Repeat, exactly, the run of lines that opens with the line containing "[((3.75, y, .12), (3.75, y+2, .12))" and closes with the line containing "[(xs, y, 1.82)", and leave all other lines out.

** START Dataset content **

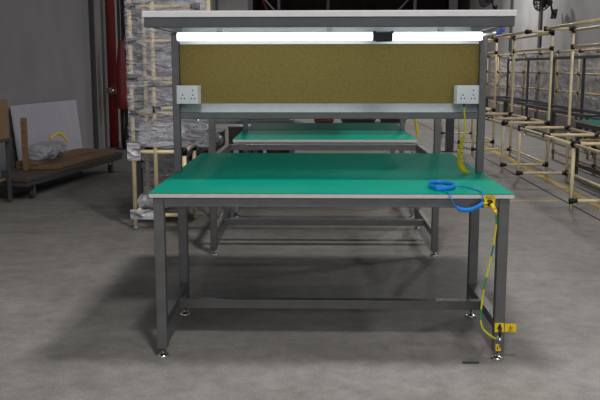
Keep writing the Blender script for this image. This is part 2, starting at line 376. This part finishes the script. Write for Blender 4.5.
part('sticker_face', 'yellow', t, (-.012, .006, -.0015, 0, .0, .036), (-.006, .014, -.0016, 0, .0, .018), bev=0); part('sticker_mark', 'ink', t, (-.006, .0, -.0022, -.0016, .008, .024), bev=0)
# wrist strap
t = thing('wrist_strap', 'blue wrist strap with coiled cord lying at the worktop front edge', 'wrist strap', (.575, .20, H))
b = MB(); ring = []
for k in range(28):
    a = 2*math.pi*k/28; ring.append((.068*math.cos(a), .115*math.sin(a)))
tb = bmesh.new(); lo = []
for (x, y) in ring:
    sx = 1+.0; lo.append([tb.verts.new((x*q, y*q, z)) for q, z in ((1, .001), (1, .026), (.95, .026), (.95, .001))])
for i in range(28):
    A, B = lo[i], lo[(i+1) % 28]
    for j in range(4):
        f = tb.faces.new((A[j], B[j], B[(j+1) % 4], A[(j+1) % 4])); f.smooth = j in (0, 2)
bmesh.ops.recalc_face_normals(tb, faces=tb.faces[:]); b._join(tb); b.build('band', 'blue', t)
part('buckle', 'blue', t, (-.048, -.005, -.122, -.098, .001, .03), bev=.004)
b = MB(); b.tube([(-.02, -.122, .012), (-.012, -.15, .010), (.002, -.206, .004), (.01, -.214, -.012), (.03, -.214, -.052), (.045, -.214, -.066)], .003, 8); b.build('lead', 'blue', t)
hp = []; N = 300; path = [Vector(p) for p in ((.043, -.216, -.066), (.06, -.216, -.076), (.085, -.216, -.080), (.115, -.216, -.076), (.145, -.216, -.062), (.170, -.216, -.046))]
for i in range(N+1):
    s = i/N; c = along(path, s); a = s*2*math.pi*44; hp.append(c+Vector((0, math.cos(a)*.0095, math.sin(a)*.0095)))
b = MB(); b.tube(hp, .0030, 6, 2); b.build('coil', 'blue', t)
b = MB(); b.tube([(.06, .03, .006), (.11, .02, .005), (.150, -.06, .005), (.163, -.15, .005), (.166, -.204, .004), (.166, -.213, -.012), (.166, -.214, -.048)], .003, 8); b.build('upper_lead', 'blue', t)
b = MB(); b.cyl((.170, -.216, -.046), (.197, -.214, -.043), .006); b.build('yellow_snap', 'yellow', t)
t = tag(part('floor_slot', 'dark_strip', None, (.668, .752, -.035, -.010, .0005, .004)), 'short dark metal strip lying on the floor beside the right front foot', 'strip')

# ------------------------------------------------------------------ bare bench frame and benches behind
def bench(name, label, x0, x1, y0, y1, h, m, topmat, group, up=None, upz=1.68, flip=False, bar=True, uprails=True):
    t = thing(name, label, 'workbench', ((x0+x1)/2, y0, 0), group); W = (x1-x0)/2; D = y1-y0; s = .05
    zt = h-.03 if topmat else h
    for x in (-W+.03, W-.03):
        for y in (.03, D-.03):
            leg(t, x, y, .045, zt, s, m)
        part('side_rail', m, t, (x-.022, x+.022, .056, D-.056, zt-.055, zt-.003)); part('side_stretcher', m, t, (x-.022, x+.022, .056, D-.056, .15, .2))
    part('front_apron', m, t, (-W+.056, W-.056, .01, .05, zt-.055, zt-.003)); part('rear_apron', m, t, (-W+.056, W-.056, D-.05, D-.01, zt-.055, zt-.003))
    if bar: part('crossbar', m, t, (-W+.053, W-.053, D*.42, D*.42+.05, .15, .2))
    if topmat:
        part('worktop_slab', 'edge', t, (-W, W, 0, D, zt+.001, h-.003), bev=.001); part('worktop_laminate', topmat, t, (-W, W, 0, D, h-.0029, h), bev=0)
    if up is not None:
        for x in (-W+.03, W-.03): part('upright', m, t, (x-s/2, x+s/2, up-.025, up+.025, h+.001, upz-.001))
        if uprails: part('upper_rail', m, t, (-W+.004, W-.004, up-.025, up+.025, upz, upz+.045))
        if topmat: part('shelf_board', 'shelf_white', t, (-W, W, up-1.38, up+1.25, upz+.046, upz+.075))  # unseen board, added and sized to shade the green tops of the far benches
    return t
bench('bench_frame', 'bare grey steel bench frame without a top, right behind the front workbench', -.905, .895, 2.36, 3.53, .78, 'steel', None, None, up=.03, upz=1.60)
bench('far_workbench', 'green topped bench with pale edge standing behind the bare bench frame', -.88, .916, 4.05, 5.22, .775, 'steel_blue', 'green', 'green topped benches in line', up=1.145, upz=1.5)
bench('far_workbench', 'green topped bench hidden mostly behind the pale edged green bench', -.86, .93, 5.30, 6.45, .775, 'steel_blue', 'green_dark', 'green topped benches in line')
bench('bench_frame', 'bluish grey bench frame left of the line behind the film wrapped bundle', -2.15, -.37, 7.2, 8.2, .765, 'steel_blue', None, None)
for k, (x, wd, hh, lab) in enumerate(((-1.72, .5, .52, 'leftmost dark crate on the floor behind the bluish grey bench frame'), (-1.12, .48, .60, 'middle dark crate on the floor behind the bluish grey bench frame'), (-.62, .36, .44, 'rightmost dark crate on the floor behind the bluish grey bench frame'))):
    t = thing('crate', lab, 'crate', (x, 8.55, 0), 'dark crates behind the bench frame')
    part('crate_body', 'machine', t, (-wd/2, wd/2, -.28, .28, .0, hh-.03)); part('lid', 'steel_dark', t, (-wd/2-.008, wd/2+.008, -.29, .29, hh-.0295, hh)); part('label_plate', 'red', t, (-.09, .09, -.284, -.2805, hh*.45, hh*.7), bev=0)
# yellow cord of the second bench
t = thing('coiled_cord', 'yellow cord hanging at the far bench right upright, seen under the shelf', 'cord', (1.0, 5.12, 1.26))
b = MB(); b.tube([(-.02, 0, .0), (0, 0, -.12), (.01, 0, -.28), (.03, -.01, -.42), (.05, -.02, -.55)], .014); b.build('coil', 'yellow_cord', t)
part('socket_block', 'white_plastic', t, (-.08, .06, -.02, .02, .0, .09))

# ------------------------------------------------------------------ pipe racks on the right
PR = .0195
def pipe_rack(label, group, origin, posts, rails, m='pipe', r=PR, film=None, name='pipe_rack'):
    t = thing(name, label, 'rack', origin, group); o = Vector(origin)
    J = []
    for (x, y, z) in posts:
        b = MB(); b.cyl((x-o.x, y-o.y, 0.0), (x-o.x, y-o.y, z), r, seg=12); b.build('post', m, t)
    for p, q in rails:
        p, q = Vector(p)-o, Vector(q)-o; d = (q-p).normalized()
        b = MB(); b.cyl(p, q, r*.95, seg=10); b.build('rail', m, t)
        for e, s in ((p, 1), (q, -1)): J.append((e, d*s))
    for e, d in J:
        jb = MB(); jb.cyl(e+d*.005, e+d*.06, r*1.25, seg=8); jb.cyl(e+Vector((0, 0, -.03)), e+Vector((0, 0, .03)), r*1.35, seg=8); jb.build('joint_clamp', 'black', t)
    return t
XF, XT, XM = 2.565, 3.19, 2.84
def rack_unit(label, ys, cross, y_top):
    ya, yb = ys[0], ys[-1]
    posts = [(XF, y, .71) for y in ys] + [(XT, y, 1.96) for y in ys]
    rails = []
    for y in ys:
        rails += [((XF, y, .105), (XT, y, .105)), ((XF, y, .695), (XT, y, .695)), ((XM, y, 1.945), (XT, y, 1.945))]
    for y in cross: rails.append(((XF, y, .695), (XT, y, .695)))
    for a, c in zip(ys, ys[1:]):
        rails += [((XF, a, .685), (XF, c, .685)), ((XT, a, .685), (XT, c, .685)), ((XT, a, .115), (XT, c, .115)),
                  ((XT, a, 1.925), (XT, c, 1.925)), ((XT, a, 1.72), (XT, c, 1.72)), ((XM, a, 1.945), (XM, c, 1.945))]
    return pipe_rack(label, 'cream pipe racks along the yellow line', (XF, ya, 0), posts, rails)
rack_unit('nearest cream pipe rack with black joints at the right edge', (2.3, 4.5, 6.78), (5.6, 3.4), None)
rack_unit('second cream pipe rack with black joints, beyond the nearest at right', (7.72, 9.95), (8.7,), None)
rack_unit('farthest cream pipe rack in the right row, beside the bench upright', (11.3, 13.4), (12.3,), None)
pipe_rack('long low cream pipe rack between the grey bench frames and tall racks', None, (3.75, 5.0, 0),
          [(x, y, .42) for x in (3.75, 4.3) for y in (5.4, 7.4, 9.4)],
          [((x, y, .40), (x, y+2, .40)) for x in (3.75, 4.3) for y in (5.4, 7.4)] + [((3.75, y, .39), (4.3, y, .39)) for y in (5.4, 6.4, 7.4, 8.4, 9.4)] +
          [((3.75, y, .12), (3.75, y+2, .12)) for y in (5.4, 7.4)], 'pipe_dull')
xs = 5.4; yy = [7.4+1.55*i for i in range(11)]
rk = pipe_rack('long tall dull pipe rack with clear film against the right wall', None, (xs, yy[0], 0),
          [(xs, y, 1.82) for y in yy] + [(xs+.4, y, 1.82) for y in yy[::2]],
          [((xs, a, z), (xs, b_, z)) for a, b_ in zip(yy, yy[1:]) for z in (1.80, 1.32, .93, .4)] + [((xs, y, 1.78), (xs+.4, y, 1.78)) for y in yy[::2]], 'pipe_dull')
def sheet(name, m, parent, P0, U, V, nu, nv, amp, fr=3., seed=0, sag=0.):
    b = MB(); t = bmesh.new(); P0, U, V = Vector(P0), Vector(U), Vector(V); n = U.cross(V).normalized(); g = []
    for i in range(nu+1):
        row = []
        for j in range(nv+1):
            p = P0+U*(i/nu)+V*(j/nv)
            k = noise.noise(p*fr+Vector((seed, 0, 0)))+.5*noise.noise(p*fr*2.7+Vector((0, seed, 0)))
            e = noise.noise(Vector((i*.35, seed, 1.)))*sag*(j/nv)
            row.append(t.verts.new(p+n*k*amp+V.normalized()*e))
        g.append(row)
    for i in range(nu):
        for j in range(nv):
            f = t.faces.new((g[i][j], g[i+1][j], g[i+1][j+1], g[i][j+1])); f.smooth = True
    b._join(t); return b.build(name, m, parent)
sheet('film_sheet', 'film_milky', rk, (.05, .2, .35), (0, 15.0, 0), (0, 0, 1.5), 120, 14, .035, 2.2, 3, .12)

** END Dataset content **

Response below ::
          [((3.75, y, .12), (3.75, y+2, .12)) for y in (5.4, 7.4)], 'pipe_dull')
xs = 5.4; yy = [7.4+1.55*i for i in range(11)]
rk = pipe_rack('long tall dull pipe rack with clear film against the right wall', None, (xs, yy[0], 0),
          [(xs, y, 1.82) for y in yy] + [(xs+.4, y, 1.82) for y in yy[::2]],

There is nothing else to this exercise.